◆ **EXERCISE AIM**
Repeat only what lies from the line with "Recreate this scene" to the line with "hall in metres", those two lines included, exactly as it stands; omit any images.

◆ **INPUT**
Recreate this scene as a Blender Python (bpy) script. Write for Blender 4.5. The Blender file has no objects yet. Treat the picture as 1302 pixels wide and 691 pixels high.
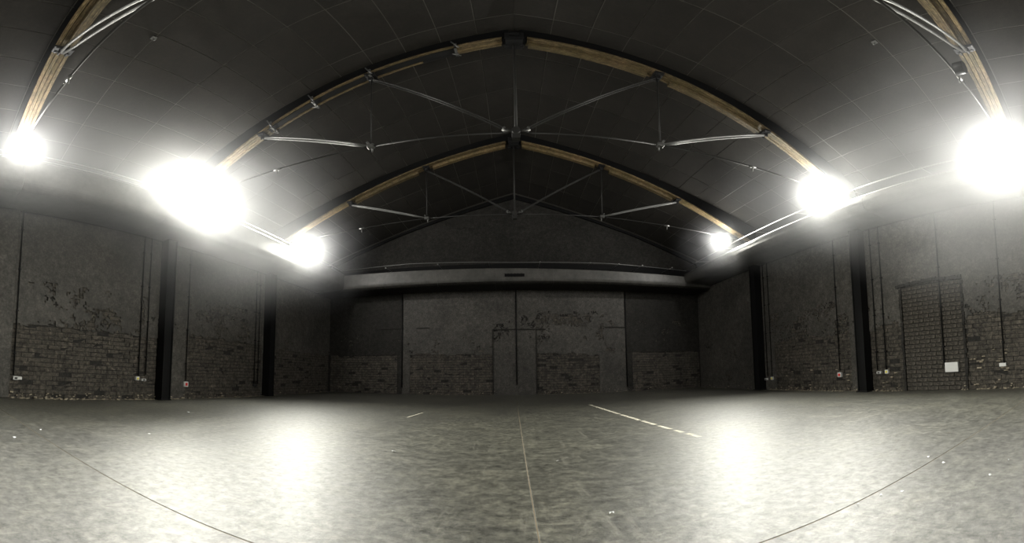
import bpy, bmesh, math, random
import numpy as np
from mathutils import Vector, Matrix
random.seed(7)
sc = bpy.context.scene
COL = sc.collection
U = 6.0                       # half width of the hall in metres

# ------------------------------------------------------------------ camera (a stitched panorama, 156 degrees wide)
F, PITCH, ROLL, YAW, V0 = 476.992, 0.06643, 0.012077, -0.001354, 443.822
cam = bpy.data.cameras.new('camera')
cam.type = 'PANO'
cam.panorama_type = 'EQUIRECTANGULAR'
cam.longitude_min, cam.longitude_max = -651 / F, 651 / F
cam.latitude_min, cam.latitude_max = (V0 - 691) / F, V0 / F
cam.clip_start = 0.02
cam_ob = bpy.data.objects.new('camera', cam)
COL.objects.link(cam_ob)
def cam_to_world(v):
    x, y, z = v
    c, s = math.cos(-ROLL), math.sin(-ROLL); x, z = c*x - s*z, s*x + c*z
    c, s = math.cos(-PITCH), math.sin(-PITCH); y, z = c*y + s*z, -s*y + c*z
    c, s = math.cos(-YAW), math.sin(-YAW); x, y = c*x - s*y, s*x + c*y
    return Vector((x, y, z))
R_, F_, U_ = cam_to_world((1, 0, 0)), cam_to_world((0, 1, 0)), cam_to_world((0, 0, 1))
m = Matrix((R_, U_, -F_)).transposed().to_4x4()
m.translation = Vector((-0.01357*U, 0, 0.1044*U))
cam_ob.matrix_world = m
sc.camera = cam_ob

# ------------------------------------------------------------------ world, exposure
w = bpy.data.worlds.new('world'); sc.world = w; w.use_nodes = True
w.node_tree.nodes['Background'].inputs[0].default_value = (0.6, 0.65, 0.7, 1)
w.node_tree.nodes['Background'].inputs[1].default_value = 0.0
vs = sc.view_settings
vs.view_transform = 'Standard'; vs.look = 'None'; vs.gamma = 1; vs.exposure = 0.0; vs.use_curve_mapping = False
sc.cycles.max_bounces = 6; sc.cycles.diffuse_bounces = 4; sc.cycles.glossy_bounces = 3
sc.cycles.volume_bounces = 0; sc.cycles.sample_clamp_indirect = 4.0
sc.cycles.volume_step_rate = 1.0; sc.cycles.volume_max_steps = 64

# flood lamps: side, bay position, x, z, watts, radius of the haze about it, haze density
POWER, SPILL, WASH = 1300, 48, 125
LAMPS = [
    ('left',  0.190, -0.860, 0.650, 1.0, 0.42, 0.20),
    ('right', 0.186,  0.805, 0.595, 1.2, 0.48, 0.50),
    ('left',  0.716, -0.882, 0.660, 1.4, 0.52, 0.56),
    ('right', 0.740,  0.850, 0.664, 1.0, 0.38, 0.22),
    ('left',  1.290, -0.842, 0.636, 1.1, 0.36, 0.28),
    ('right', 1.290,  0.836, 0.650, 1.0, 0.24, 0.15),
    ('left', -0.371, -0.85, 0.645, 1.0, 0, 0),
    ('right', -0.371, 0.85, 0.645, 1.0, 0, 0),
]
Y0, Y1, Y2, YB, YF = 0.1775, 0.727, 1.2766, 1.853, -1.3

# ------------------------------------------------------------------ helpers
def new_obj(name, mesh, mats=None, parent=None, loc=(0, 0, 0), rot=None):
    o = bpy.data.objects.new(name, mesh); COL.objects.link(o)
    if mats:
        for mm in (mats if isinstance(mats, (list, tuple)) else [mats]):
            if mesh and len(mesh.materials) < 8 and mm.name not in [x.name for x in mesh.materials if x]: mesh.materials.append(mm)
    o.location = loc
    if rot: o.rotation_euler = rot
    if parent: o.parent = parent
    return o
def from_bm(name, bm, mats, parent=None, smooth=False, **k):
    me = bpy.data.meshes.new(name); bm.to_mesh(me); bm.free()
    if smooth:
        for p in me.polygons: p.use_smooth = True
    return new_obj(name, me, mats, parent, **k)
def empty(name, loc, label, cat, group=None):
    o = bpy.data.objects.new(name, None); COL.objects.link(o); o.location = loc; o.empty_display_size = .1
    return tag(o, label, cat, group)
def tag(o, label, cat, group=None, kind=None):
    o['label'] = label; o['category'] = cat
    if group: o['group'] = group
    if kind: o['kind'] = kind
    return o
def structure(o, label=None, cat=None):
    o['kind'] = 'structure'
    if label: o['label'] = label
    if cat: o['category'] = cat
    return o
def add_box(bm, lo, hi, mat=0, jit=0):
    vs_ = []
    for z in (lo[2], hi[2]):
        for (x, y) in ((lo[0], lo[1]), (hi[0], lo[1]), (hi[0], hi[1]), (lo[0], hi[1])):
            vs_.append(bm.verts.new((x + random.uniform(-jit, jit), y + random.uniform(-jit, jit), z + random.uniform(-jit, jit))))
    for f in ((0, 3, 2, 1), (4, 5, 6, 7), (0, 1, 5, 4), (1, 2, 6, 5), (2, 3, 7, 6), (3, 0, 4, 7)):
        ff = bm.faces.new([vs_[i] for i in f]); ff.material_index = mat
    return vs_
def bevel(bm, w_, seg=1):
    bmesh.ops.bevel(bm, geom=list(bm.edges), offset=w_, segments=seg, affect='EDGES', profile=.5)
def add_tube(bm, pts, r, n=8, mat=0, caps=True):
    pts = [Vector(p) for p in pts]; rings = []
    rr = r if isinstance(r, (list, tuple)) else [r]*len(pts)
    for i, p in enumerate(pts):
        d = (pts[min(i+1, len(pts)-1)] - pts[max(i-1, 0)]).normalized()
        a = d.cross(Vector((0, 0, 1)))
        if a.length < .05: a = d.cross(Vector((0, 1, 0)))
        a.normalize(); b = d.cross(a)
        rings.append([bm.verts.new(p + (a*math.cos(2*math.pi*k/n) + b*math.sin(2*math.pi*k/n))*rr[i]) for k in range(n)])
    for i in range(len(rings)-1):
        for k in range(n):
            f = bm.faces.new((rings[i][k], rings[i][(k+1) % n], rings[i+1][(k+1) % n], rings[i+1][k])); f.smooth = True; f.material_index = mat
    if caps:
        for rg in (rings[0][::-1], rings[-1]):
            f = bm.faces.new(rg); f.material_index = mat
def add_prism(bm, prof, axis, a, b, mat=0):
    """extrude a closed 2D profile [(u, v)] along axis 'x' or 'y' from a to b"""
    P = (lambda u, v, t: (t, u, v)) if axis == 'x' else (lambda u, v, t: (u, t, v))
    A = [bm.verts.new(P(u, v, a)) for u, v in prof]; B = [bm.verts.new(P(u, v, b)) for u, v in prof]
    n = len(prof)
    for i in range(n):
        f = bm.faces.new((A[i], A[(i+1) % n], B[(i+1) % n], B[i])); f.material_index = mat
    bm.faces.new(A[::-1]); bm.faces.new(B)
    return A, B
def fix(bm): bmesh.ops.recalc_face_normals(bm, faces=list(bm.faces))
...
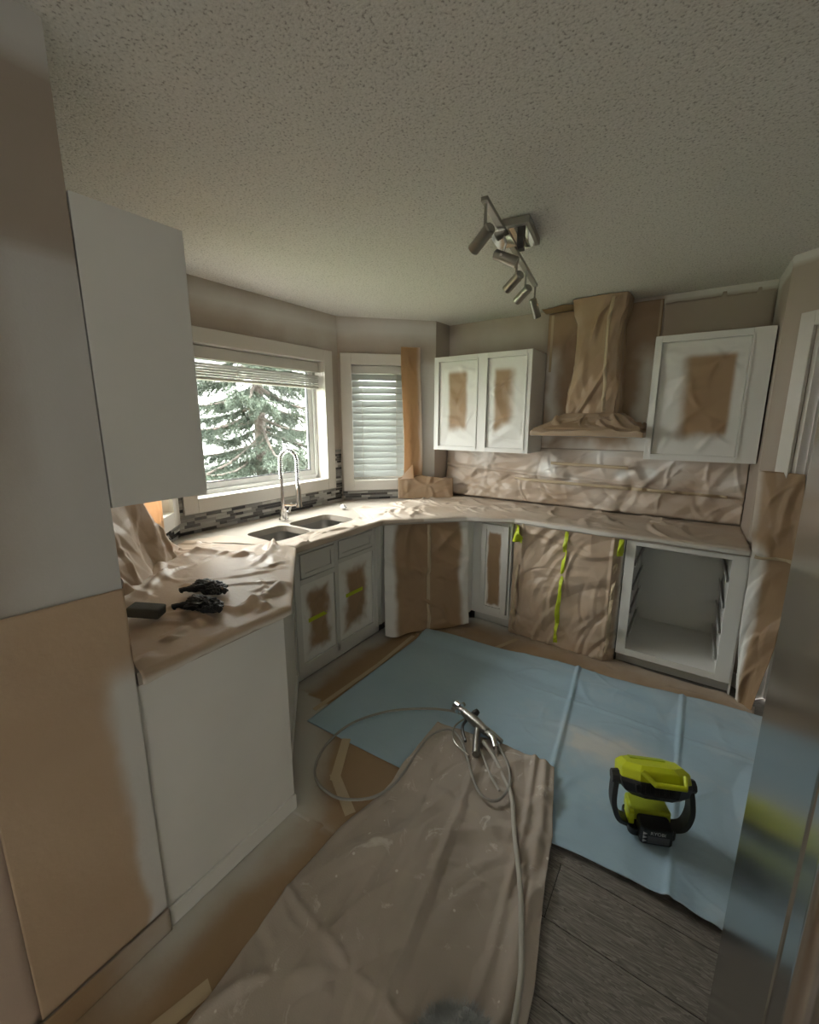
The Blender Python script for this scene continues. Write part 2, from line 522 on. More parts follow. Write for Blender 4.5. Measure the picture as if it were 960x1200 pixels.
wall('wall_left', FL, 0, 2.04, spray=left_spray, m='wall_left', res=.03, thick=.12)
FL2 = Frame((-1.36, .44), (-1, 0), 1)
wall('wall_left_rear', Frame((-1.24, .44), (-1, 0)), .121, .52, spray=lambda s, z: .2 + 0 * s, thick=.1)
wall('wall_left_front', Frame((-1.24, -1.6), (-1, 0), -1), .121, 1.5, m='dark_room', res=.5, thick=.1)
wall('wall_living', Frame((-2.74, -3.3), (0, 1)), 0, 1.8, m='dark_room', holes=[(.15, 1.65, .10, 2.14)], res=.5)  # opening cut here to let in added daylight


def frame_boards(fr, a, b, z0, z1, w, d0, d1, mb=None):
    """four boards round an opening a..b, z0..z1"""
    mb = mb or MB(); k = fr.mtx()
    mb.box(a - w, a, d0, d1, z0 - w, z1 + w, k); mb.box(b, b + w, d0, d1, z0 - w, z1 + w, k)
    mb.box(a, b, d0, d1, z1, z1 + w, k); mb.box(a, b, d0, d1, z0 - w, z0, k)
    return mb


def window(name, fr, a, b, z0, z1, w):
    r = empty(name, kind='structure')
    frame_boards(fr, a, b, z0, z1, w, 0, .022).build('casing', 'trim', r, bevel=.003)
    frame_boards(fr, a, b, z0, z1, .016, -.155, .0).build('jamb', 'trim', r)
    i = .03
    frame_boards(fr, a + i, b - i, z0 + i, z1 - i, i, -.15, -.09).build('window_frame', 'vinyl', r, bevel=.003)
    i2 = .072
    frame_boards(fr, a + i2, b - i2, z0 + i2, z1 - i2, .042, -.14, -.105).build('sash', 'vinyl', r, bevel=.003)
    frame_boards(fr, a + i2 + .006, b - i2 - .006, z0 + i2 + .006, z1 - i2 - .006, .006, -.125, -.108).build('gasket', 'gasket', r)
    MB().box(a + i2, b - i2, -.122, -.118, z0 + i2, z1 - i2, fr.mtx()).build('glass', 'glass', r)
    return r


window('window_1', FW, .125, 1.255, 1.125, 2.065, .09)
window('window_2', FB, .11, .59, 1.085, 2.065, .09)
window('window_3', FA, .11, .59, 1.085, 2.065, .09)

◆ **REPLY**
Recreate this scene as a Blender Python (bpy) script. Write for Blender 4.5. The Blender file has no objects yet. Treat the picture as 1302 pixels wide and 691 pixels high.
import bpy, bmesh, math, random
import numpy as np
from mathutils import Vector, Matrix
random.seed(7)
sc = bpy.context.scene
COL = sc.collection
U = 6.0                       # half width of the hall in metres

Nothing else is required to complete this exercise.